Joshua Ray Van Haften's arrest at Chicago's O'Hare Airport marks at least the 11th case of Americans charged with trying to join or help the Islamic State in 2015.
Van Haften has been in custody in Turkey since October, however, and his criminal complaint remained sealed until he was sent back to the United States.
According to an FBI affidavit, Van Haften wanted to travel to into Syria via Turkey to wage jihad with ISIL forces. Turkey's 248-mile open border with Syria provides an attractive point of entry for several jihadi wannabes seeking to join the Islamic State.
Van Haften posted and "liked" radical comments on his Facebook page, the affidavit said. While in Turkey last October, he posted, "It's calling, I can smell it's [sic] perfume! Allah!!!" The post linked to a "Tour of Jannah Paradise video" by now-deceased radical Yemeni cleric Anwar al Awlaki. The video "describes what paradise looked like for worthy Muslims who went there in the afterlife." Awlaki's teachings have inspired several Westerners to wage terrorist attacks.

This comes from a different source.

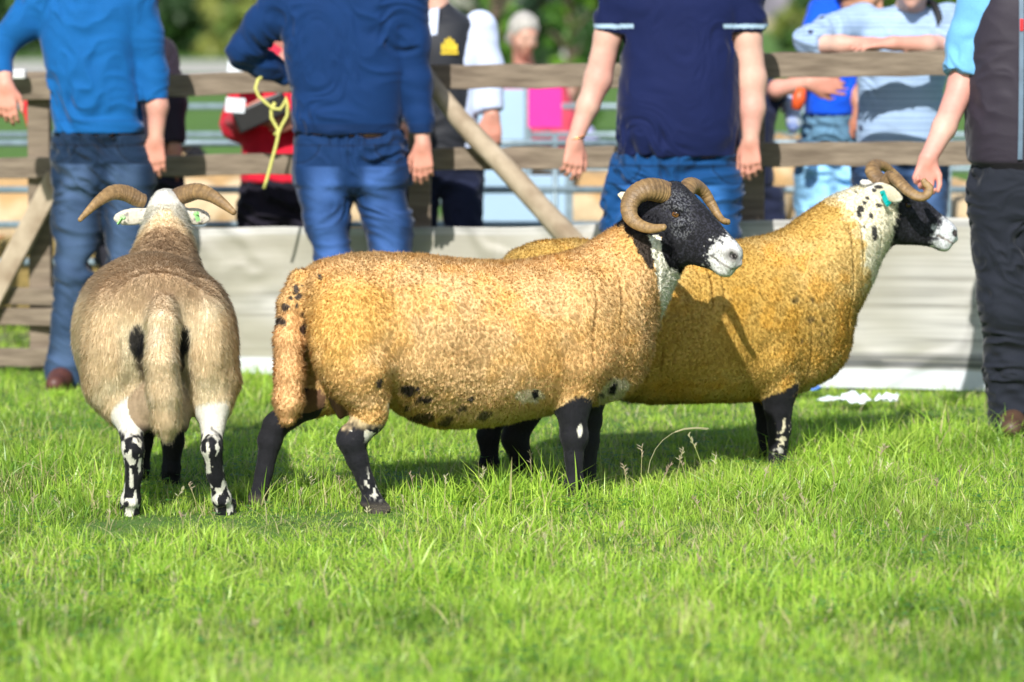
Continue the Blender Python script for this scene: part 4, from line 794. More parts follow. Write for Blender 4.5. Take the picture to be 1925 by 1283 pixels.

Van Haften was also Facebook "friends" with extremists, including Adouw At-Taghout who lived in Raqqah, Syria, an ISIL stronghold. At-Taghout posted a photo showing the Islamic State's beheading of American journalist James Foley. Haften commented on the post: "Yet, their cursed secular laws are worse than the laws of Islam, and they want to say Shari'ah is worse than their secular laws. A bunch of morons sucking on melons ... If the goddam Americans and sons of satan, Israeil [sic] wanna mutilate the dead, s*** we get an eye for an eye fool. Grow a set of nuts! Climb that f***in tree and getcha some."
Van Haften left for Turkey last August but ran out money and his jihadi handlers abandoned him before he could meet up with the Islamic State. He complained in a Facebook post: "And all the boys supposed to help me wanted money too! And I didn't have anything left as the man who was supposed to help me cross for free as he supposedly help those on the path to mujahideen wanted my last lira. So when these young brothers took me into the country dropped me off telling me someone was gonna come & I waited 3 hours with no one showing up in the middle of nowhere." Another man who was "totally against Dawlah" [a reference to the Islamic State], helped fund Haften's way back into Turkey.
If convicted, Van Haften could face a maximum 15-year prison sentence.